All this was done automatically by the machine, which was arranged on the conveyor-belt principle, and at the end it was only necessary for accessories such as valves to be added by human hands. Electronic control was used extensively throughout the plant, and after each production process there was an automatic inspection device for controlling that process. There were also devices for automatically testing the circuit before and after the valves were inserted.

Unfortunately this early machine was really only suitable for large production runs on the same type of circuit. The cost of making the necessary new tools for a different circuit was quite large and could only be balanced by the savings obtained by automatic production on long runs.
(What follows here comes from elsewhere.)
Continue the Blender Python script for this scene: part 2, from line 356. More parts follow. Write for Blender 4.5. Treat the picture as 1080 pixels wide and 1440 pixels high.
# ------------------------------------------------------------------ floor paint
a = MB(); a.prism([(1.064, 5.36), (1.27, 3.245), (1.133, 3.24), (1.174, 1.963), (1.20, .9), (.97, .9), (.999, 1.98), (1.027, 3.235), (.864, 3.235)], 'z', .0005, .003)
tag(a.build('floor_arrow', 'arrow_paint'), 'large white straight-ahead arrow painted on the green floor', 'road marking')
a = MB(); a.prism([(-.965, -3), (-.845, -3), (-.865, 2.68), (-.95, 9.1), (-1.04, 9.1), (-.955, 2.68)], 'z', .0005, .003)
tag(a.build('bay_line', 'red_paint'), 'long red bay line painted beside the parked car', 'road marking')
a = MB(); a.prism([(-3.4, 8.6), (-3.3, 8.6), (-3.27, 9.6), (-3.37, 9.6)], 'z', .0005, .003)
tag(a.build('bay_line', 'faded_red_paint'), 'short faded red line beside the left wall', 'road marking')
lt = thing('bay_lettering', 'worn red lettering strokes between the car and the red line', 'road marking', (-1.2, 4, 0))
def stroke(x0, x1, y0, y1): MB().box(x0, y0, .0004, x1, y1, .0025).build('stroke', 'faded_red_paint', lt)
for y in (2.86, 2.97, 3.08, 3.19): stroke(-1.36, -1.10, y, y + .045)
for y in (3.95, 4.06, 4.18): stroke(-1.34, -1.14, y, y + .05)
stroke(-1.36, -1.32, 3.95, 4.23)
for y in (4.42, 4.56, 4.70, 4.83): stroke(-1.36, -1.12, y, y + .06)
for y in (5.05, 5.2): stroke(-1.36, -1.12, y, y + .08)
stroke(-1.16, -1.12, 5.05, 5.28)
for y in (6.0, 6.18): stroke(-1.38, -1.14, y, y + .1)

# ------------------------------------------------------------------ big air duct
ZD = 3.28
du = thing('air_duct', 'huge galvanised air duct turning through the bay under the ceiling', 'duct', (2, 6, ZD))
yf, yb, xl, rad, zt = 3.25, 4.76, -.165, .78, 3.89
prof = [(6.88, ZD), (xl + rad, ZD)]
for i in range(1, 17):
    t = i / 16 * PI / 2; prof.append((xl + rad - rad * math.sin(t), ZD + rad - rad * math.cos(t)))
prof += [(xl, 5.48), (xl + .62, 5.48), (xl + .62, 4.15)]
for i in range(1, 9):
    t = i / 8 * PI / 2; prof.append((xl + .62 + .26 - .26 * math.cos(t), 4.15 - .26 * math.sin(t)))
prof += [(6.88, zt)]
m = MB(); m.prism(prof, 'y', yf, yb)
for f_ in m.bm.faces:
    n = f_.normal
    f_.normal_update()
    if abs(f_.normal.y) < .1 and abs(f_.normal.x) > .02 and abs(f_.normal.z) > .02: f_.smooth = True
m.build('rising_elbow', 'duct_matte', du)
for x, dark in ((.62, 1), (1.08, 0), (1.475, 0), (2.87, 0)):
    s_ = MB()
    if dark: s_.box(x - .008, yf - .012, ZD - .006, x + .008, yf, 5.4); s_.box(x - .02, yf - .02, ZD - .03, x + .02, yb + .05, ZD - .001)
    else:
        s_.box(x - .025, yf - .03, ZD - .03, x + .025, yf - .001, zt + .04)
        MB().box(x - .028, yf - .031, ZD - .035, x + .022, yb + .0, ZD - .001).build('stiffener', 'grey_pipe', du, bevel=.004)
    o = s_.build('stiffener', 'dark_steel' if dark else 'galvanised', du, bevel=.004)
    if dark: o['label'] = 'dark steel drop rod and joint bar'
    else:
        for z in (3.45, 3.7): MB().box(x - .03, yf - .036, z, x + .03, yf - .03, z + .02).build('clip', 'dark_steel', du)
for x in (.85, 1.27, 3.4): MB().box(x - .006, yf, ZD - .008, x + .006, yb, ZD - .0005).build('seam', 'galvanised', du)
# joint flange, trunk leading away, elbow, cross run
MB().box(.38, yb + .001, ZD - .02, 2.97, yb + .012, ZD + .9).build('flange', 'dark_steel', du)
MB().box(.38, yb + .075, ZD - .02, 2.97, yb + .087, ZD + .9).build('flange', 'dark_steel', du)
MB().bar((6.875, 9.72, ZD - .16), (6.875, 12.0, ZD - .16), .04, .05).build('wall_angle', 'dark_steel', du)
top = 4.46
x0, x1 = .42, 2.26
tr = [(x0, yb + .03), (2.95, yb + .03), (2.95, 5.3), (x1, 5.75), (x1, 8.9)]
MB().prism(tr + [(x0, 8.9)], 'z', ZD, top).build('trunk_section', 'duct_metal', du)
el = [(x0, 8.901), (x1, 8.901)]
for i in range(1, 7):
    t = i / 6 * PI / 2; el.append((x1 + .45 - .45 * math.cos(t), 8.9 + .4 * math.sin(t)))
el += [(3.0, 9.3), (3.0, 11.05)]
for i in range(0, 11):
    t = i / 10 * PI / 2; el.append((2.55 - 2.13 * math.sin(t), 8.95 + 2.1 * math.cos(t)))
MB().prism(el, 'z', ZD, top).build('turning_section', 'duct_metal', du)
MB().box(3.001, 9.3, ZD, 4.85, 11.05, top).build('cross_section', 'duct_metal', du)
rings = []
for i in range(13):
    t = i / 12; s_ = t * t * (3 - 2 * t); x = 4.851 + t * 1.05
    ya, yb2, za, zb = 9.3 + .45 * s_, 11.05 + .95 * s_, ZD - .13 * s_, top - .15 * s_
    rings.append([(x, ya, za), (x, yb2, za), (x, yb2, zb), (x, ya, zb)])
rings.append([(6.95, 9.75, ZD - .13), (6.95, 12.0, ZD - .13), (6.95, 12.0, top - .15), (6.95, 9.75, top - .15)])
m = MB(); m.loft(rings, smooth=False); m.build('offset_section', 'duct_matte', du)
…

Improvements have now been worked out, however, which should make the second machine more versatile. The main one is a new design technique for the panel-moulding tools, based on the 'Meccano' principle so that different indentation patterns can be more readily formed and altered. By this means it is expected that the normal preparatory period of 3 months before a production run will be reduced to something like one week-end. The Mk. II machine will be suitable for manufacturing television receiver circuits, among other things.

On the question of the saving in cost achieved by automatic assembly methods, it is interesting to note that where conventional components are used, as in one recent American system, there is actually no reduction in the cost of assembly pure and simple. The saving arises from the fact that the system produces a much tidier job, which enables it to be inspected and tested by automatic methods. With circuits assembled by hand, the construction generally appears more complicated and tends to vary from unit to unit, so that the inspection and testing can only be done conveniently by skilled human operatives. This, of course, is where expensive bottlenecks occur in normal factory production.